#### PROBLEM STATEMENT:
Working from the top of the listing below, retype each line through the line containing "up=(0, 1, 0))", both included, with no pictures.

#### GIVEN MATERIAL:
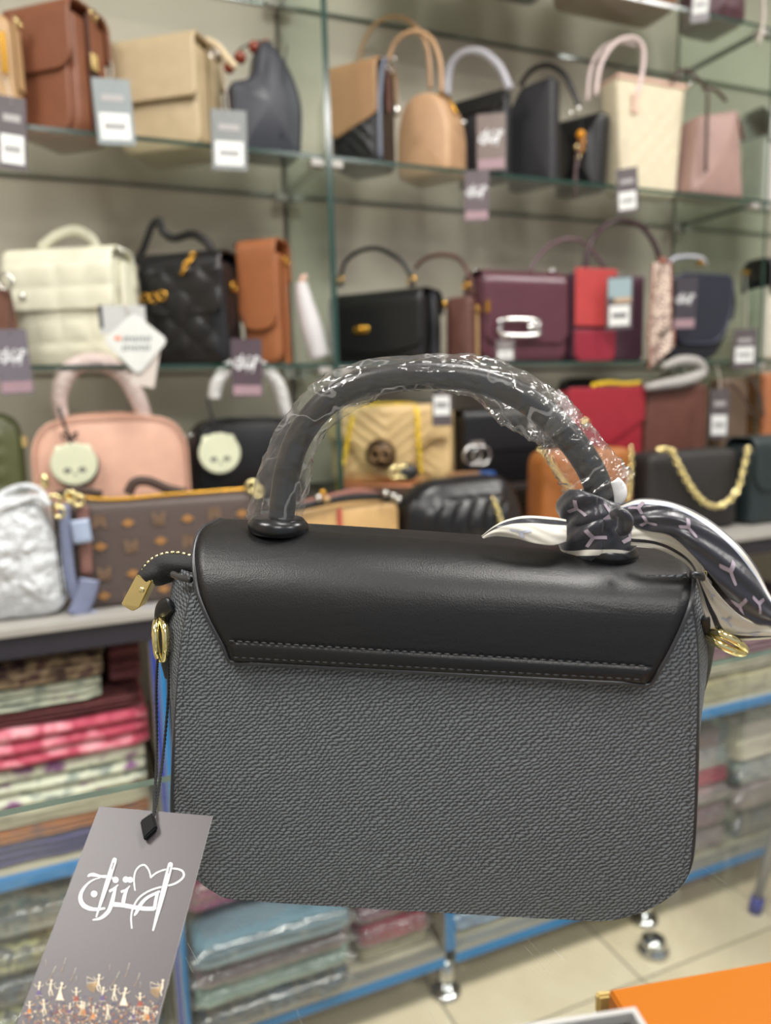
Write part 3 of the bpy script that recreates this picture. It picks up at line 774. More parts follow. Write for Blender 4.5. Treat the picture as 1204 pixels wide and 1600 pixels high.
tube('knot_loop', [bl(955, 806, .008), bl(968, 803, .004), bl(976, 812, .004), bl(974, 826, .006), bl(965, 833, .008)], [.002, .0034, .0038, .0034, .002], SATIN, scf, seg=12, flat=.55, up=(0, 1, 0))

# ---- hang tag card leaning on the glass
def pd(px, py, depth): return Vector(CO+ray(px, py)*depth)
TL = pd(155, 1260, .338); TR = pd(332, 1275, .333); BL_ = pd(40, 1600, .279)
ex = (TR-TL); Wc = ex.length; ex.normalize(); ey = (BL_-TL); ey = (ey-ex*ey.dot(ex)).normalized(); nrm = ex.cross(ey).normalized()
if nrm.dot(Vector(CO)-TL) < 0: nrm = -nrm
def card(px, py, off=0):
    d = Vector(ray(px, py)); o = Vector(CO); p0 = TL+nrm*off; return o+d*((p0-o).dot(nrm)/d.dot(nrm))
Lc = 0.04
while (TL+ey*(Lc+.0005)).z > GZ+.0015 and (TR+ey*(Lc+.0005)).z > GZ+.0015 and Lc < .115: Lc += .0005
ht = thing('hang_tag', 'large grey brown hang tag with white calligraphy logo, in front of the grey handbag', 'tag', TL)
def T(p): return p-TL
cv = [TL, TR, TR+ey*Lc, TL+ey*Lc]; V = [T(p) for p in cv]+[T(p-nrm*.0005) for p in cv]
cardo = newobj('card', V, [(0, 1, 2, 3), (7, 6, 5, 4), (0, 4, 5, 1), (1, 5, 6, 2), (2, 6, 7, 3), (3, 7, 4, 0)], [CARD, plain('white_card_edge', (225, 222, 220), .5)], ht, False, [0, 0, 1, 1, 1, 1])
def c7(x, y): return (100+x/5.4727, 1320+y/5.4727)
def inside(p):
    q = p-TL; a = q.dot(ex); b = q.dot(ey); return .0004 < a < Wc-.0004 and 0.0004 < b < Lc-.0004
REC = None
def stroke(mb, pts, off=.00025, n=6, mi=0, smooth=True):
    if REC is not None and off in (.00025, .00035): REC.append((pts, n, smooth))
    Q = cat_rom(pts, n) if smooth else [np.array(p, float) for p in pts]; V = []
    for i, q in enumerate(Q):
        a = Q[min(i+1, len(Q)-1)]-Q[max(i-1, 0)]; t = a[:2]/(np.linalg.norm(a[:2])+1e-9); nn = np.array((-t[1], t[0]))*max(q[2], .5)*.45
        V.append(card(*c7(q[0]+nn[0], q[1]+nn[1]), off)); V.append(card(*c7(q[0]-nn[0], q[1]-nn[1]), off))
    if not all(inside(v) for v in V): return
    mb.add([T(v) for v in V], [(2*i, 2*i+1, 2*i+3, 2*i+2) for i in range(len(Q)-1)], mi)
def disc(mb, x, y, r, off=.00025, mi=0, n=16):
    if REC is not None and off == .00025: REC.append((x, y, r))
    V = [card(*c7(x+r*math.cos(2*PI*k/n), y+r*math.sin(2*PI*k/n)), off) for k in range(n)]
    if all(inside(v) for v in V): mb.add([T(v) for v in V], [tuple(range(n))], mi)
mb = MB(); REC = []
gap = MB(); ndm = MB()
def ndl(a, b, w0, w1):
    def path(k): return [(a[0]+(b[0]-a[0])*t, a[1]+(b[1]-a[1])*t, w+k) for t, w in ((0, w0*.55), (.02, w0*.85), (.05, w0), (.35, w0), (.7, w0*.6+w1*.4), (1, w1))]
    q = path(16); stroke(gap, [p for p in q][2:-1], .0003, 3); stroke(ndm, path(0), .00035, 3)
ndl((437, 114), (274, 620), 40, 8); ndl((914, 152), (760, 736), 44, 11)
stroke(mb, [(608, 392, 8), (600, 340, 10), (598, 285, 12), (612, 225, 12), (645, 184, 13), (685, 172, 13), (715, 200, 12), (733, 240, 11), (740, 275, 11)])
stroke(mb, [(738, 282, 14), (765, 258, 12), (800, 235, 12), (860, 213, 12), (940, 203, 14), (1005, 220, 15), (1025, 258, 15), (1000, 298, 15), (940, 335, 14), (870, 352, 13), (800, 368, 12), (720, 398, 12), (650, 445, 12), (605, 505, 11), (580, 570, 10), (573, 640, 10), (580, 716, 8)])
stroke(mb, [(203, 272, 10), (222, 258, 24), (255, 256, 30), (310, 270, 20), (360, 272, 26), (415, 280, 28)])
stroke(mb, [(310, 282, 6), (255, 298, 10), (200, 335, 16), (155, 395, 26), (140, 455, 34), (160, 510, 38), (210, 542, 34), (275, 552, 26), (350, 542, 14)])
disc(mb, 257, 420, 26); disc(mb, 440, 300, 25); disc(mb, 528, 297, 25); disc(mb, 565, 300, 24)
stroke(mb, [(462, 342, 6), (430, 372, 16), (388, 398, 20)]); stroke(mb, [(442, 360, 18), (425, 430, 28), (410, 490, 34), (385, 560, 32), (345, 605, 30), (300, 632, 20), (245, 642, 8)])
stroke(mb, [(562, 350, 6), (535, 382, 14), (488, 402, 20)]); stroke(mb, [(542, 370, 16), (522, 420, 28), (508, 480, 30), (506, 508, 30)])
stroke(mb, [(410, 508, 38), (500, 516, 36), (600, 534, 34), (690, 546, 34), (770, 546, 34)])
stroke(mb, [(600, 606, 8), (620, 575, 24), (645, 525, 28), (680, 480, 26), (720, 446, 22), (770, 422, 22), (818, 396, 14)]); stroke(mb, [(800, 410, 24), (785, 470, 26), (772, 552, 26)])
mb.obj('calligraphy', WHITEP, cardo, False); CALLI = REC; REC = None
newobj('calligraphy_gap', gap.V, gap.F, CARD, cardo, False); newobj('calligraphy_needle', ndm.V, ndm.F, WHITEP, cardo, False)
mb = MB(); stroke(mb, [(427, 148, 15), (407, 210, 15)], .00045, 2); stroke(mb, [(905, 186, 15), (890, 248, 13)], .00045, 2)
mb.obj('needle_eye', CARD, cardo, False)
# printed folk dancers along the foot of the card
FOLK = [plain('folk_cream', (204, 192, 168), .5), plain('folk_orange', (170, 104, 48), .5), plain('folk_purple', (78, 62, 104), .5), plain('folk_brick', (128, 54, 42), .5), plain('folk_sand', (160, 132, 94), .5), plain('folk_dark', (52, 44, 60), .5)]
mb = MB()
rnd = random.Random(3)
for i in range(900):      # crowd
    y = 1290+rnd.random()**.8*330; x = -360+rnd.random()*1300
    if y < 1350 and rnd.random() < .6: continue
    w = rnd.uniform(5, 14); a = rnd.uniform(0, PI); l = rnd.uniform(8, 26); cidx = rnd.choice([0, 0, 1, 1, 2, 2, 3, 4, 4, 5])
    stroke(mb, [(x, y, w), (x+l*math.cos(a), y+l*math.sin(a), w*.6)], .0002+i*1e-7, 1, cidx)
def fig(x, y, s, skirt, c, lean=0, fan=0):
    o = .00032
    disc(mb, x+lean*30*s, y-58*s, 13*s, o, 0, 10)
    stroke(mb, [(x+lean*26*s, y-44*s, 14*s), (x, y, 20*s), (x-4*s, y+24*s, 24*s)], o, 2, 0)
    stroke(mb, [(x+lean*15*s, y-34*s, 6*s), (x-30*s, y-14*s, 6*s), (x-48*s, y-44*s, 5*s)], o, 2, 0)
    stroke(mb, [(x+lean*15*s, y-34*s, 6*s), (x+30*s, y-18*s, 6*s), (x+52*s, y-40*s, 5*s)], o, 2, 0)
    if skirt: stroke(mb, [(x, y+10*s, 22*s), (x-2*s, y+52*s, 50*s), (x-4*s, y+80*s, 72*s)], o, 2, c)
    if skirt:
        for k in range(6): disc(mb, x-34*s+k*13*s, y+82*s, 5*s, o+.00003, 0, 6)
    else:
        stroke(mb, [(x, y+20*s, 15*s), (x-16*s, y+55*s, 13*s), (x-6*s, y+98*s, 9*s)], o, 2, 0); stroke(mb, [(x, y+20*s, 15*s), (x+14*s, y+58*s, 12*s), (x+22*s, y+96*s, 8*s)], o, 2, 0)
    if fan:
        for k in range(6):
            a = PI*.62+k*.17; stroke(mb, [(x-14*s, y+2*s, 5*s), (x+math.cos(a)*130*s, y+math.sin(a)*130*s*.9+10*s, 10*s)], o-.00005, 1, 4)
        stroke(mb, [(x-20*s, y-2*s, 4), (x-118*s, y-42*s, 7), (x-116*s, y+22*s, 6), (x-20*s, y+6*s, 4)], o-.00002, 1, 0, False)
for base in (-1090, -545, 0, 545):
    sh = -base*.0; dy = base*-.07
    def P(x, y): return (x+base, y+base*.082)
    for (x, y, s, sk, c, ln, fn_) in ((295, 1165, .85, 0, 0, .2, 1), (430, 1255, .85, 0, 0, .3, 0), (512, 1290, 1.0, 1, 0, .5, 0), (650, 1320, .8, 1, 3, 0, 0), (330, 1270, .8, 1, 2, .3, 0), (150, 1390, .8, 1, 4, 0, 0), (375, 1420, .8, 0, 0, -.2, 0), (715, 1440, .75, 1, 1, .1, 0), (595, 1440, .6, 1, 2, 0, 0), (250, 1430, .7, 1, 1, 0, 0)):
        q = P(x, y); fig(q[0], q[1], s, sk, c, ln, fn_)
    for (a, b, c_, d) in ((402, 1210, 478, 1085), (598, 1210, 650, 1100), (520, 1130, 562, 1015), (386, 1070, 390, 1030), (650, 1220, 652, 1180)):
        for k in range(8):
            t = k/8; x = a+(c_-a)*t; y = b+(d-b)*t+8*math.sin(t*5); q = P(x, y); q2 = P(x+(c_-a)/13, y+(d-b)/13)
            stroke(mb, [(q[0], q[1], 6), (q2[0], q2[1], 5)], .0003, 1, 0 if k > 4 else 4)
o = mb.obj('folk_dancer_print', FOLK, cardo, False)
# seal and cord
def wpt(px, py, ly): return A+Matrix.Rotation(BR, 3, 'Z') @ bl(px, py, ly)
sx = [card(218, 1282, .004), card(238, 1268, .004), card(244, 1292, .004), card(224, 1311, .004)]
bm = _bm.new(); vv = [bm.verts.new(T(p)) for p in sx]+[bm.verts.new(T(p-nrm*.0036)) for p in sx]
bm.faces.new(vv[:4]); bm.faces.new(vv[4:][::-1])
for i in range(4): bm.faces.new((vv[i], vv[4+i], vv[4+(i+1) % 4], vv[(i+1) % 4]))
_bm.ops.recalc_face_normals(bm, faces=bm.faces[:]); _bm.ops.bevel(bm, geom=bm.edges[:], offset=.0006, segments=2, affect='EDGES')
me = bpy.data.meshes.new('seal'); bm.to_mesh(me); bm.free(); me.materials.append(plain('black_seal_plastic', (14, 14, 16), .6, spec=.15)); so = bpy.data.objects.new('seal', me); COL.objects.link(so); so.parent = ht
def cord(P, name='cord'):
    Q = cat_rom([tuple(T(p)) for p in P], 60); mbc = MB()
    for ph in (0, PI):
        V = [q+np.array((math.cos(i*.62+ph), math.sin(i*.62+ph), 0))*.00036 for i, q in enumerate(Q)]
        mbc.add(*G_tube(V, .00042, seg=5, sub=1))
    return mbc.obj(name, BSTR, ht)
e = card(240, 1275, .003)
cord([wpt(246, 1030, .008), wpt(244, 1080, .006), pd(245, 1160, .362), pd(243, 1225, .347), e])
cord([wpt(262, 1030, .012), wpt(263, 1080, .008), pd(257, 1160, .364), pd(249, 1225, .348), e])
stroke_mb = None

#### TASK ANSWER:
Write part 3 of the bpy script that recreates this picture. It picks up at line 774. More parts follow. Write for Blender 4.5. Treat the picture as 1204 pixels wide and 1600 pixels high.
tube('knot_loop', [bl(955, 806, .008), bl(968, 803, .004), bl(976, 812, .004), bl(974, 826, .006), bl(965, 833, .008)], [.002, .0034, .0038, .0034, .002], SATIN, scf, seg=12, flat=.55, up=(0, 1, 0))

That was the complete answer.